## What the exercise asks
Only the lines from the start of the material through the line containing "from mathutils import Vector, Matrix, Euler" are to be extracted, exactly as they appear.

** begin Given data **

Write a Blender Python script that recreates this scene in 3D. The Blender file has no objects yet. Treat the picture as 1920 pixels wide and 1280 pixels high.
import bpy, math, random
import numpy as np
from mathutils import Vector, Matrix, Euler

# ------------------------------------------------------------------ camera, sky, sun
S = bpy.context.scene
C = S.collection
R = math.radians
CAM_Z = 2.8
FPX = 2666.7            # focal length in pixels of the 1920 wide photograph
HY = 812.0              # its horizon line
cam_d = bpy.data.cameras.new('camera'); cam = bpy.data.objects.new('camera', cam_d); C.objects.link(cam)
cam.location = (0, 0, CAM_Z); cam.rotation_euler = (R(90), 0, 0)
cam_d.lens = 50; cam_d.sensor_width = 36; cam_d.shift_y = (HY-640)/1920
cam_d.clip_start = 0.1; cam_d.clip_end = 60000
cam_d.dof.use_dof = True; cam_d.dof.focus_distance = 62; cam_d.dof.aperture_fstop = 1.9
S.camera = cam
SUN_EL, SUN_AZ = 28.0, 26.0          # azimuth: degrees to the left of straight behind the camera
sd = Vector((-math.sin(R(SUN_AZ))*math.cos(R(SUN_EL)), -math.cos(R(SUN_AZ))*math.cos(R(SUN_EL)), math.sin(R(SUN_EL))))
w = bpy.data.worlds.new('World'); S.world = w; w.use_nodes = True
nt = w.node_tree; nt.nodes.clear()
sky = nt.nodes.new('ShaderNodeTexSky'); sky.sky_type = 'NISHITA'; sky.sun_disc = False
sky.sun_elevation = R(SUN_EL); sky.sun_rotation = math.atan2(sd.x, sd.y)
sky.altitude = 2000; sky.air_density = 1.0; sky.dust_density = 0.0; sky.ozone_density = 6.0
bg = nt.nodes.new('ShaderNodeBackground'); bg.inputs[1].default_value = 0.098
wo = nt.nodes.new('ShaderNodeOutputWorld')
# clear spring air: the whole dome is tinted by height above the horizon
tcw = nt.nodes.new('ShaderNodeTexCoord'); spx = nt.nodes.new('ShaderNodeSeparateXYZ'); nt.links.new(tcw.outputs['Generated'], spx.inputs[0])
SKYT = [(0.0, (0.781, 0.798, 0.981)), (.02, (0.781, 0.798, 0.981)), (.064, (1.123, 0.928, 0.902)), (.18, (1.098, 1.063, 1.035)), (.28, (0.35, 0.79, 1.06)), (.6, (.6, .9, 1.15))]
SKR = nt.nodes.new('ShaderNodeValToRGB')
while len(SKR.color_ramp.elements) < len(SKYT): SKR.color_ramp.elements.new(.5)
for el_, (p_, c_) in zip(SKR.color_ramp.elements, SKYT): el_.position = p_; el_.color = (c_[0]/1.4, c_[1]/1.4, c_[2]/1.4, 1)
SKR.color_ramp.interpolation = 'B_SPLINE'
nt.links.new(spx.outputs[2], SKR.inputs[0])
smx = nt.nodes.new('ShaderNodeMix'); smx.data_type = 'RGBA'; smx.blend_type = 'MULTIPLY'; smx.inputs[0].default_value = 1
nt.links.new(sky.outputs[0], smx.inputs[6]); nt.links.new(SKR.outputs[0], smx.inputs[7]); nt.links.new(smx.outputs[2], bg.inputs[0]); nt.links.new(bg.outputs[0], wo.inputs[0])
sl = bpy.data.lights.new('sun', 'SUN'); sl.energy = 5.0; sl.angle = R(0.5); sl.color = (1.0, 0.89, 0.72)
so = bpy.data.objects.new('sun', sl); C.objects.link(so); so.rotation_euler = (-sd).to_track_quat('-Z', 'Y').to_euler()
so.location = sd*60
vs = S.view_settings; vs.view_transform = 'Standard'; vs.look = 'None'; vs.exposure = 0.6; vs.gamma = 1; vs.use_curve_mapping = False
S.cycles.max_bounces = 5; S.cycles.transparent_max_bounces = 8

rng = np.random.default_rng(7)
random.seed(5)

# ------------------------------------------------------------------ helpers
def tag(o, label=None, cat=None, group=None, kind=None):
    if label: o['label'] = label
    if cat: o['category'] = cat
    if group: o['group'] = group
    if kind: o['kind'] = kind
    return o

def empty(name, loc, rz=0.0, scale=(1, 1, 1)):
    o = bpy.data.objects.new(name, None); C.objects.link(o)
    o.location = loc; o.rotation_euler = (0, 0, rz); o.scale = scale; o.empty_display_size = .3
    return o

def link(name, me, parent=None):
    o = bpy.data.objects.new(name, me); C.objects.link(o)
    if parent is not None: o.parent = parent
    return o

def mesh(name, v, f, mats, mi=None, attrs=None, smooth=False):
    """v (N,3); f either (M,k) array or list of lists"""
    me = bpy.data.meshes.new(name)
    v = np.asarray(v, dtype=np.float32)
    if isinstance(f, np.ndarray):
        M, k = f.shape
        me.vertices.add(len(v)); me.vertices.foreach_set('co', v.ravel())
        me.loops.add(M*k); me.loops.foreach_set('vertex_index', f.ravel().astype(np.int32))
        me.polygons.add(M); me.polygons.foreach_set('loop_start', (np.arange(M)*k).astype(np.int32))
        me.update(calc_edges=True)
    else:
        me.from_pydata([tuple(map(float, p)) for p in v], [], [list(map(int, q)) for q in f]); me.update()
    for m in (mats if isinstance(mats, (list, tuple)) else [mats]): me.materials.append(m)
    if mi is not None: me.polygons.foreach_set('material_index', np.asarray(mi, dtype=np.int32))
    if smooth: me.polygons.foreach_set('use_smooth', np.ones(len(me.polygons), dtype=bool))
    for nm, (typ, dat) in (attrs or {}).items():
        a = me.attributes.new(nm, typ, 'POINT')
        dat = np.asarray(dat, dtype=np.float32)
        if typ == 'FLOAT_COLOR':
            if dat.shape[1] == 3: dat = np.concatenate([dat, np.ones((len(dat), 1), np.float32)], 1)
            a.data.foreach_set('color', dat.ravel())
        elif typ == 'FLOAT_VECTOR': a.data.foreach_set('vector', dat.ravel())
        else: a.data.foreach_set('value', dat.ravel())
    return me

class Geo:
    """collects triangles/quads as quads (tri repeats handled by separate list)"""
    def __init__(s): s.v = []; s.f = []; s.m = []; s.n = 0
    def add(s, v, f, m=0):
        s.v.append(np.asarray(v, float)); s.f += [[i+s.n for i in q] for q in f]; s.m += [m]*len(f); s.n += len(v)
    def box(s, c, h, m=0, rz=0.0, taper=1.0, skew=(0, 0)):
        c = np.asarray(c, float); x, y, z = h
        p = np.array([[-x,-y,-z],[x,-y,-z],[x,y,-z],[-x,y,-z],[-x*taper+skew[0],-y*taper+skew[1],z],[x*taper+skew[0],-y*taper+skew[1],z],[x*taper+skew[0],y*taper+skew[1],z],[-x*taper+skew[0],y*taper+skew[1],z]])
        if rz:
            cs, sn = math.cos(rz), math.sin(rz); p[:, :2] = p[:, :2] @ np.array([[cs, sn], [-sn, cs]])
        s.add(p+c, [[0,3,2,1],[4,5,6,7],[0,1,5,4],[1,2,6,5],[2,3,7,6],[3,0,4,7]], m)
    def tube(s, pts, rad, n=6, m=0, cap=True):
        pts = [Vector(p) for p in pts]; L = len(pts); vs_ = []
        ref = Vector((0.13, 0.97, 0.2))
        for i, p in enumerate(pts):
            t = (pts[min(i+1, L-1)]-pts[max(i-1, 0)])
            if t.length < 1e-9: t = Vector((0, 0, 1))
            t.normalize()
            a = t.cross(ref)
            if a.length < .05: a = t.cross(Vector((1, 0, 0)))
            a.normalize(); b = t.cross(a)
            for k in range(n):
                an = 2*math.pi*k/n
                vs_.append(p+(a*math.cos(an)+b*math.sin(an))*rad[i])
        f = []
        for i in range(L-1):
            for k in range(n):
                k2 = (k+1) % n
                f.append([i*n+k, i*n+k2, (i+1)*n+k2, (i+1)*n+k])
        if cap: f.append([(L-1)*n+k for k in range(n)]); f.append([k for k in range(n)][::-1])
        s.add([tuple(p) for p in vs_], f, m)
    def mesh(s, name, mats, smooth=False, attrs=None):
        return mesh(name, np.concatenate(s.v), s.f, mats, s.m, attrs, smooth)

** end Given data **

## Answer to the exercise
Write a Blender Python script that recreates this scene in 3D. The Blender file has no objects yet. Treat the picture as 1920 pixels wide and 1280 pixels high.
import bpy, math, random
import numpy as np
from mathutils import Vector, Matrix, Euler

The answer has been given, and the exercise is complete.